Jimmy Anderson’s magic gives England hope of a miracle

A maiden five-for in Australia has allowed tourists to dream of an improbable victory

James Anderson took five wickets as England bowled Australia out for 138 in Adelaide. Photograph: William West/AFP

James Anderson took five wickets as England bowled Australia out for 138 in Adelaide. Photograph: William West/AFP

 

Jimmy Anderson does his best work after midnight. Australian time. For cricket fans in this country, the presence of the world’s most productive seam bowler of this decade is more theoretical than palpable. He lives on cable TV in the middle of football season.

But his record in Australia? That is a story we’re familiar with. Sure he did well in 2010-11, but got properly carted in the whitewashes either side. He’s the guy George Bailey hit for a record 28 runs from an over. Bailey played five Tests.

Anderson isn’t that quick either, which is readily equated to not that good. Sure, he can nip it on a green-top in mild England, but how does he go on a flat track in an unforgiving Australian summer? Not well enough to be concerned about. Right?

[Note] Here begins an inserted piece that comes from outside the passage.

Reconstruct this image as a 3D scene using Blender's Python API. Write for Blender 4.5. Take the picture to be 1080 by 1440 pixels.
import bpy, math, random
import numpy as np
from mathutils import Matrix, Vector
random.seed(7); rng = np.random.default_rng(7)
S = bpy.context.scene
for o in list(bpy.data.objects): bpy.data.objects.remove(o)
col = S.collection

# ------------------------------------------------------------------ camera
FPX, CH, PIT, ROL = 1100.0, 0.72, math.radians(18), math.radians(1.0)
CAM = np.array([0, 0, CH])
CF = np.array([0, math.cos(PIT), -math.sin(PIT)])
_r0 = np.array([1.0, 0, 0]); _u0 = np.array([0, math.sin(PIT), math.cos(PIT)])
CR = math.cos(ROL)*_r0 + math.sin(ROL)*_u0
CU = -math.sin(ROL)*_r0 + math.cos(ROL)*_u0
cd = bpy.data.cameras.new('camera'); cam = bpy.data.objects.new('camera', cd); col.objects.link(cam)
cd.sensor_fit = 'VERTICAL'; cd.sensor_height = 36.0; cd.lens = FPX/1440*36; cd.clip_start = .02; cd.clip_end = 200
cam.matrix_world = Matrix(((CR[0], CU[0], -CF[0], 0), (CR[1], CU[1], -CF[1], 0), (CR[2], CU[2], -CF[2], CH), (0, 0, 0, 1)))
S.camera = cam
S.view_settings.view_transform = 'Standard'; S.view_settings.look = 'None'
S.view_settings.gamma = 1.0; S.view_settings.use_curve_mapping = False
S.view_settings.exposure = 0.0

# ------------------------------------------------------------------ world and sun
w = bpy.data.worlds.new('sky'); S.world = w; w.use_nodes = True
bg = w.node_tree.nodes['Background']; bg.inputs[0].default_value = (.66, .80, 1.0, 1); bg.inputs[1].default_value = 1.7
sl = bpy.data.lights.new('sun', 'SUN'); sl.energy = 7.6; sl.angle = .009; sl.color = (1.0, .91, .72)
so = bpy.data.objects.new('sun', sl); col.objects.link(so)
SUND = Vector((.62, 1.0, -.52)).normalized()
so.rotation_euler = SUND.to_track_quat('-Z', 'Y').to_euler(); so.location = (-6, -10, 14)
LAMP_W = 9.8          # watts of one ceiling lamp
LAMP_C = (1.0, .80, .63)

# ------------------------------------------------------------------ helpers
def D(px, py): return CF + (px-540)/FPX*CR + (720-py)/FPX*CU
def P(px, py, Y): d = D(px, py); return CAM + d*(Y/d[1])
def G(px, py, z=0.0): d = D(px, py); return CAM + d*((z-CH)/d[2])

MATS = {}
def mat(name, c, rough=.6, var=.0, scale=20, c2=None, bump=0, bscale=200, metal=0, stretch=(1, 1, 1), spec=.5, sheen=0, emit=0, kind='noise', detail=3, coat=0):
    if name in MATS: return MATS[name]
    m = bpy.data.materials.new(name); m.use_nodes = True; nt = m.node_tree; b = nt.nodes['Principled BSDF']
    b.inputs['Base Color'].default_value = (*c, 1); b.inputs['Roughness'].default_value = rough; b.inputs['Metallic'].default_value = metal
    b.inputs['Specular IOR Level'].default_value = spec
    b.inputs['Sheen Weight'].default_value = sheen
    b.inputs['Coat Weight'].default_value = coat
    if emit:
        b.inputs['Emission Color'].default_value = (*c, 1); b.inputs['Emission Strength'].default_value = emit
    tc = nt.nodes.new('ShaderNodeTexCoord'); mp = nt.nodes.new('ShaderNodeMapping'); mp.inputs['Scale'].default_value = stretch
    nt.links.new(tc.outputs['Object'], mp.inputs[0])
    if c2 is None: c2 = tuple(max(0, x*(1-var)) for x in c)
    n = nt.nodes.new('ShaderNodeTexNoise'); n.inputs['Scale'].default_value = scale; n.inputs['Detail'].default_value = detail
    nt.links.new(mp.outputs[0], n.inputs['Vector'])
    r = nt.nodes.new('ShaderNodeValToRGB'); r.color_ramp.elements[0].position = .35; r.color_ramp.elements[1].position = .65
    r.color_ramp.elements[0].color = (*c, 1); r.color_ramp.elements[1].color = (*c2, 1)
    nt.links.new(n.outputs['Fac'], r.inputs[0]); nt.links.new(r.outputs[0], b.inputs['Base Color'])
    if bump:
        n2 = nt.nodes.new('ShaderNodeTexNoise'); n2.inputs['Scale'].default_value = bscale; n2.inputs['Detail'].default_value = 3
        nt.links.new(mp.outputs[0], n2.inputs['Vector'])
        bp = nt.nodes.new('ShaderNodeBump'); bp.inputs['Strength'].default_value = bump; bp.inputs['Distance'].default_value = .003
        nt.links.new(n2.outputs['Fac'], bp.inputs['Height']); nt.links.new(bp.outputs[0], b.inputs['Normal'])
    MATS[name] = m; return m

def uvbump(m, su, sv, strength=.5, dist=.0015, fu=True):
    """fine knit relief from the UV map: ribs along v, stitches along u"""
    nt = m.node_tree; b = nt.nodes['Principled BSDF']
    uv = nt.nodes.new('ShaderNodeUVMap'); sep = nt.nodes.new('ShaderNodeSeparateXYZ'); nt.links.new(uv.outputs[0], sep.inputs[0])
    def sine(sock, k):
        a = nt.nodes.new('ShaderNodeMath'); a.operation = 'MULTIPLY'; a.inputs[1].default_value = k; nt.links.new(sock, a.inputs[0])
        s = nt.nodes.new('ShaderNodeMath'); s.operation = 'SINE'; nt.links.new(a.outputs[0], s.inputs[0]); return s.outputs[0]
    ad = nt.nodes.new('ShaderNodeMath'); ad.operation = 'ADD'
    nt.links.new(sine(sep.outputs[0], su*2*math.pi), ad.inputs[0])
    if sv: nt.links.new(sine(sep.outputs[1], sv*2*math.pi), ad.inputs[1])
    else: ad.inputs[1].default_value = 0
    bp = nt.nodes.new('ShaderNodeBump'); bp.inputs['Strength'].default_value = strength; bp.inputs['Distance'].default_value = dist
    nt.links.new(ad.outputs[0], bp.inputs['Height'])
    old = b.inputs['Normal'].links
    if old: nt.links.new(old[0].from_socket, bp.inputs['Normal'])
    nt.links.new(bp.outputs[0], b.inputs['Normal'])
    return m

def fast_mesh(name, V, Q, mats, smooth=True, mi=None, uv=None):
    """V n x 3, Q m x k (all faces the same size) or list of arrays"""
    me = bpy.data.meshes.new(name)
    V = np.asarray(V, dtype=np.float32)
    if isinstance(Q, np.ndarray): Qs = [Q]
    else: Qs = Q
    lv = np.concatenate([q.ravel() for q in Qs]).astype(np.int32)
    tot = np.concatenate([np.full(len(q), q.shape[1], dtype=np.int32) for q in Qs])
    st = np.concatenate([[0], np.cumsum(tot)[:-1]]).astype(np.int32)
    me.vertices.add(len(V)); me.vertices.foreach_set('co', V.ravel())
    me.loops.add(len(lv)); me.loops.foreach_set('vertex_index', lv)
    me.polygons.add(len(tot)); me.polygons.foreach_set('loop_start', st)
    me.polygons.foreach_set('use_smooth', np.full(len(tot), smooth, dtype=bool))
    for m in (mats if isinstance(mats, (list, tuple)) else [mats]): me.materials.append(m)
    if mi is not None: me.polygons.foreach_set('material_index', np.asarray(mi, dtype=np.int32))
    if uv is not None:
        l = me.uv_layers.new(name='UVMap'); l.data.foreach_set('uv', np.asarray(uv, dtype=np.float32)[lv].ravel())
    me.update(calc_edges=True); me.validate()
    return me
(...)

Perhaps that’s what Steve Smith thought when allowing Anderson use of a new pink ball under lights. By the assessment of Australia’s assistant coach, David Saker, it backfired, giving England a puncher’s chance of a ridiculous victory. One made possible by Anderson, who picked a handy time to record his first five-wicket bag in Australia. Overall, he now has 25 of them, second only to Ian Botham’s 28 for England. Yep – just another trundler.

Being able to bowl rather than follow on was a gift that kept on giving for the 35-year-old, as he attacked the hosts’ edges and stumps until they were routed. No Australian got beyond 20, with none more exposed than Peter Handscomb. The Australia No5 was utterly worked over, before giving Anderson his wicket with a stroke he will never want to see on replay. It was a fitting end given just how out of touch he finds himself at this crucial part of the summer.

“Our plan is working,” Anderson said of success against the Victorian, attacking his stumps early when the right-hander sets up deep in the crease. Between Brisbane and Adelaide, Handscomb was dismissive of scrutiny about his stance from former players. He had succeeded against some of the best bowlers in the world, went his argument, so why should it be different against Anderson? That might need a rethink.

That’s easier than it sounds, as Simon Katich can attest. In the 2005 Ashes, he was suffering a similar problem in balance to the one he identifies in Handscomb at the moment. The intensity of that series made it impossible to make a meaningful technical adjustment mid-stream.

Vulnerable

It leaves Handscomb vulnerable for the first time since winning his baggy green. On paper that looks incongruous to his batting average, north of 47 in 12 Tests so far; a man who played a vital hand to save a match in India earlier this year, and a very brave one to survive in the brutal heat of Bangladesh. Captaincy has been in Handscomb’s future, not exile.

Yet here he is, the man most likely to make way if Australia do elect to change the composition of their XI in favour of a batting all-rounder for Perth – the nation’s least forgiving surface this season. In the most recent two Sheffield Shield games at the ground, more than 2,800 runs have been tallied with 325 chased in one. It is not the place to go without a back-up for an injury-prone attack.

Mark Waugh, a national selector, gave an insight into that preference last week. “Ideally, you want a man at six who bowls seam-up as your batting all-rounder.” With Mitchell Marsh bowling again, and having clobbered 95 and 141 in the aforementioned Waca run-fests, these dots don’t take much joining. And his older brother Shaun is going nowhere.

Peter Handscomb’s place in the Australia side for the third Test in Perth is under threat. Photograph: Dave Hunt/EPA
Peter Handscomb’s place in the Australia side for the third Test in Perth is under threat. Photograph: Dave Hunt/EPA

That this is a point of interest speaks to another sketchy day at the office for Australia. Teams that romp to a 2-0 lead and rub their opponents’ nose in it don’t get changed. “The last two days haven’t gone to plan,” Saker observed of the ongoing sore of having that second bat. “In hindsight, we didn’t get an opportunity to bowl with the new ball under lights. That was our chance. Maybe we got it wrong.” What he said.

Meanwhile, England go to bed halfway there, and still very much living on a prayer, but with confidence renewed from nowhere. “We are delighted to be in this position, to be in any chance to win this game,” said Anderson. He has earned his side a grandstand finish.